__Information provided__.
>>>>>
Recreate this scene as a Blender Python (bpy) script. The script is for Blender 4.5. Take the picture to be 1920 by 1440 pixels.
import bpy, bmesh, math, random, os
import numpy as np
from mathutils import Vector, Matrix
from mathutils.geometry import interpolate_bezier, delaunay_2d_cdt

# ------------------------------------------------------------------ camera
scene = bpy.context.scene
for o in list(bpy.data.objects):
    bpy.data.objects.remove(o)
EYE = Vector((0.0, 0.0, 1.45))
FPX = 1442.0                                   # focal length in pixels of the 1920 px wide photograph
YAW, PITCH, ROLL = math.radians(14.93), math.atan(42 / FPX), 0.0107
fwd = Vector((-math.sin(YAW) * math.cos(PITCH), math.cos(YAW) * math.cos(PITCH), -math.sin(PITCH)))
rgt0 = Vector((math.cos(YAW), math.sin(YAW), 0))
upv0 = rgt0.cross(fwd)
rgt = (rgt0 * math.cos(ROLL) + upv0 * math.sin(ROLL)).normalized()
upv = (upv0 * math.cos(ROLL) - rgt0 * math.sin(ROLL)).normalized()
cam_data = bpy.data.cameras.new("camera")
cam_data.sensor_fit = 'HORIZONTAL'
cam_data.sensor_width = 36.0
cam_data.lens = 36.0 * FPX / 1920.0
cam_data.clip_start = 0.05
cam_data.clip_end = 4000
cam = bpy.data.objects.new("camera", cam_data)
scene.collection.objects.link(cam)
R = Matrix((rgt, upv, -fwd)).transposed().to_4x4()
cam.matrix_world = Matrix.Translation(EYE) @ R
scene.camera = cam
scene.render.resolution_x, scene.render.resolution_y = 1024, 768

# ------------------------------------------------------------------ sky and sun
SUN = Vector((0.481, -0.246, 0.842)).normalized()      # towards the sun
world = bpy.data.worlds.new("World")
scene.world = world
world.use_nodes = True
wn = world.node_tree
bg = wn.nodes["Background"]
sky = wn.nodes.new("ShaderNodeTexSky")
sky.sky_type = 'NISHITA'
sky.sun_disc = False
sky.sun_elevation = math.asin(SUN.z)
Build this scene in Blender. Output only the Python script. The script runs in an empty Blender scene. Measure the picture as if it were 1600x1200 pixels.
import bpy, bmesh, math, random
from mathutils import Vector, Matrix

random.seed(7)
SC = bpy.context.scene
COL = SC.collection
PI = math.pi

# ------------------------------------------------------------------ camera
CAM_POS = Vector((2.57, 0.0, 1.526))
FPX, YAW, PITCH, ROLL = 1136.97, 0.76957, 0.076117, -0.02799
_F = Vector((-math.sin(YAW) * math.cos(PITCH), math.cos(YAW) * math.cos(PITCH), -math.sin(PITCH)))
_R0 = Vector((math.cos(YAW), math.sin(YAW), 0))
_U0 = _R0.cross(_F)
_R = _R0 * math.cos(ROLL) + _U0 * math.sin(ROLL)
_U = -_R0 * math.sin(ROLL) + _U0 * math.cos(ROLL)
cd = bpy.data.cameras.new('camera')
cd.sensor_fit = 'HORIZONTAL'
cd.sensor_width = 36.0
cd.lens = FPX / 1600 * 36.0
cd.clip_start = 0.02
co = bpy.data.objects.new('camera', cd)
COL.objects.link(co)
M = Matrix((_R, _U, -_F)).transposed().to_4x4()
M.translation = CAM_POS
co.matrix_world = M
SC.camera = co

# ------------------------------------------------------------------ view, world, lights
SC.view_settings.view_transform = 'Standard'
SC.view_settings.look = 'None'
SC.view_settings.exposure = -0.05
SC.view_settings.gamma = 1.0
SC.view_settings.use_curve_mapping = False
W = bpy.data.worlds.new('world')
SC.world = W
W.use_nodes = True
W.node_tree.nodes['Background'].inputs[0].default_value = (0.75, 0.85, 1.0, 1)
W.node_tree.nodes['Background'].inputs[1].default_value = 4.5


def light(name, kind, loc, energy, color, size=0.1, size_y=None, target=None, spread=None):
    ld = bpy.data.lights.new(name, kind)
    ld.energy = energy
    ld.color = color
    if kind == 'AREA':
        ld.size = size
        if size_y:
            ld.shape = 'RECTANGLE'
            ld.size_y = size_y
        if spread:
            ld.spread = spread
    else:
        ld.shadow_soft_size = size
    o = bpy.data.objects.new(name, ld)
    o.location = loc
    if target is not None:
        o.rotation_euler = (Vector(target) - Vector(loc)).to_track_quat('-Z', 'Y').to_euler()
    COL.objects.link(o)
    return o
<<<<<
__Task__.
Copy the material above back out, exactly as written.

__Output__.
Recreate this scene as a Blender Python (bpy) script. The script is for Blender 4.5. Take the picture to be 1920 by 1440 pixels.
import bpy, bmesh, math, random, os
import numpy as np
from mathutils import Vector, Matrix
from mathutils.geometry import interpolate_bezier, delaunay_2d_cdt

# ------------------------------------------------------------------ camera
scene = bpy.context.scene
for o in list(bpy.data.objects):
    bpy.data.objects.remove(o)
EYE = Vector((0.0, 0.0, 1.45))
FPX = 1442.0                                   # focal length in pixels of the 1920 px wide photograph
YAW, PITCH, ROLL = math.radians(14.93), math.atan(42 / FPX), 0.0107
fwd = Vector((-math.sin(YAW) * math.cos(PITCH), math.cos(YAW) * math.cos(PITCH), -math.sin(PITCH)))
rgt0 = Vector((math.cos(YAW), math.sin(YAW), 0))
upv0 = rgt0.cross(fwd)
rgt = (rgt0 * math.cos(ROLL) + upv0 * math.sin(ROLL)).normalized()
upv = (upv0 * math.cos(ROLL) - rgt0 * math.sin(ROLL)).normalized()
cam_data = bpy.data.cameras.new("camera")
cam_data.sensor_fit = 'HORIZONTAL'
cam_data.sensor_width = 36.0
cam_data.lens = 36.0 * FPX / 1920.0
cam_data.clip_start = 0.05
cam_data.clip_end = 4000
cam = bpy.data.objects.new("camera", cam_data)
scene.collection.objects.link(cam)
R = Matrix((rgt, upv, -fwd)).transposed().to_4x4()
cam.matrix_world = Matrix.Translation(EYE) @ R
scene.camera = cam
scene.render.resolution_x, scene.render.resolution_y = 1024, 768

# ------------------------------------------------------------------ sky and sun
SUN = Vector((0.481, -0.246, 0.842)).normalized()      # towards the sun
world = bpy.data.worlds.new("World")
scene.world = world
world.use_nodes = True
wn = world.node_tree
bg = wn.nodes["Background"]
sky = wn.nodes.new("ShaderNodeTexSky")
sky.sky_type = 'NISHITA'
sky.sun_disc = False
sky.sun_elevation = math.asin(SUN.z)
Build this scene in Blender. Output only the Python script. The script runs in an empty Blender scene. Measure the picture as if it were 1600x1200 pixels.
import bpy, bmesh, math, random
from mathutils import Vector, Matrix

random.seed(7)
SC = bpy.context.scene
COL = SC.collection
PI = math.pi

# ------------------------------------------------------------------ camera
CAM_POS = Vector((2.57, 0.0, 1.526))
FPX, YAW, PITCH, ROLL = 1136.97, 0.76957, 0.076117, -0.02799
_F = Vector((-math.sin(YAW) * math.cos(PITCH), math.cos(YAW) * math.cos(PITCH), -math.sin(PITCH)))
_R0 = Vector((math.cos(YAW), math.sin(YAW), 0))
_U0 = _R0.cross(_F)
_R = _R0 * math.cos(ROLL) + _U0 * math.sin(ROLL)
_U = -_R0 * math.sin(ROLL) + _U0 * math.cos(ROLL)
cd = bpy.data.cameras.new('camera')
cd.sensor_fit = 'HORIZONTAL'
cd.sensor_width = 36.0
cd.lens = FPX / 1600 * 36.0
cd.clip_start = 0.02
co = bpy.data.objects.new('camera', cd)
COL.objects.link(co)
M = Matrix((_R, _U, -_F)).transposed().to_4x4()
M.translation = CAM_POS
co.matrix_world = M
SC.camera = co

# ------------------------------------------------------------------ view, world, lights
SC.view_settings.view_transform = 'Standard'
SC.view_settings.look = 'None'
SC.view_settings.exposure = -0.05
SC.view_settings.gamma = 1.0
SC.view_settings.use_curve_mapping = False
W = bpy.data.worlds.new('world')
SC.world = W
W.use_nodes = True
W.node_tree.nodes['Background'].inputs[0].default_value = (0.75, 0.85, 1.0, 1)
W.node_tree.nodes['Background'].inputs[1].default_value = 4.5


def light(name, kind, loc, energy, color, size=0.1, size_y=None, target=None, spread=None):
    ld = bpy.data.lights.new(name, kind)
    ld.energy = energy
    ld.color = color
    if kind == 'AREA':
        ld.size = size
        if size_y:
            ld.shape = 'RECTANGLE'
            ld.size_y = size_y
        if spread:
            ld.spread = spread
    else:
        ld.shadow_soft_size = size
    o = bpy.data.objects.new(name, ld)
    o.location = loc
    if target is not None:
        o.rotation_euler = (Vector(target) - Vector(loc)).to_track_quat('-Z', 'Y').to_euler()
    COL.objects.link(o)
    return o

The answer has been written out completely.